В замечательной статье В. Ф. Асмуса «Чтение как труд и творчество» (Чуковский, кстати сказать, ее знал и высоко ценил) говорится, что чтение если только оно стало эстетическим процессом — складывается из читательского доверия к тому, что в книге изображено как особой, но все же реальности — и одновременно из недоверия, то есть понимания, что показанный автором кусок жизни есть не она сама, а только ее образ. Читатель воспринимает сразу и текст и действительность, в нем изображенную. Творческое чтение, так сказать, «снимает» это противоречие.
В. Ф. Асмус подробно рассматривает распадение эстетического восприятия в тех случаях, когда одна из установок (на «доверие» и на «недоверие») ослабевает или усиливается в ущерб другой. Повышенное доверие ведет к наивному смешению искусства с реальностью: читатель видит только безусловную действительность, пренебрегая тем, что она — изображена. Повышенное недоверие, наоборот, приводит к отрицанию связи между искусством и какой-либо реальностью — читатель видит только изображение, текст как таковой. Но ученый не рассмотрел случай одновременного усиления обеих установок, когда и доверие к произведению, и недоверие к нему вместе стремятся к максимуму.

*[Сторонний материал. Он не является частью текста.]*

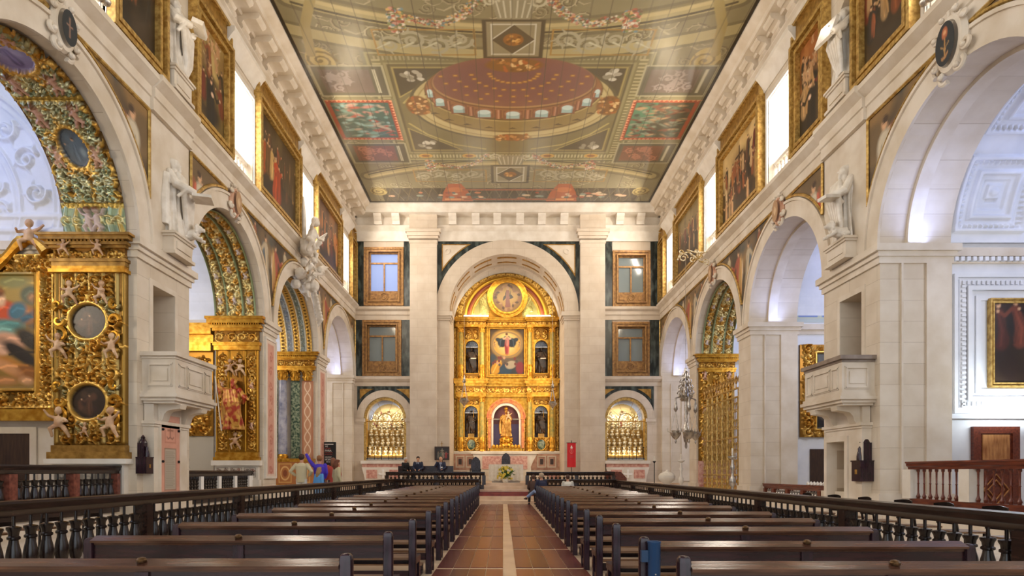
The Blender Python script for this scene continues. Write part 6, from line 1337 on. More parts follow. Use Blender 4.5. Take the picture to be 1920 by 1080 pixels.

Нам интересен этот случай, потому что именно таково было читательское восприятие Чуковского: оно было чрезмерным и в том, и в другом. Это был читатель дьявольски искушенный и по-детски наивный сразу. Его взгляд на книжную страницу был каким-то непостижимым образом восторженно распахнут в ожидании чудес — и в то же время скептически прищурен в отчетливом знании того, как совершаются чудеса. Из синтеза этих противоречий и рождалась та глубина постижения, которая делала Чуковского читателем высочайшей квалификации.
Сообщением об изощренности его читательского восприятия никого не удивишь: все мы знаем его статьи и книги. Наоборот, наивная доверчивость Чуковского-читателя требует, кажется, свидетельских показаний. Я и не ожидал найти в Чуковском холодного аналитика (я все-таки тоже читал его), но помню, как меня поразила полнота его самоотдачи при чтении художественной книги, захваченность судьбой героев, детское нетерпеливое ожидание, «что будет дальше». Эта доверчивость делала его, между прочим, идеальным зрителем цирка — безошибочный индикатор наивности восприятия.
Когда в переделкинском доме появился телевизор, я позволил себе неодобрительно отозваться о способах использования этого технического чуда. В ответ Корней Иванович широко повел рукой, как бы смахивая со стола коробку телевизора. Он, Чуковский, спускается сюда, только когда показывают цирк. Они (то есть домработница и шофер) смотрят и не удивляются. А ведь в цирке выделывают такое… В его голосе слышалась обида ребенка на непонятливость взрослых и удивление по поводу такой чудовищной способности не удивляться.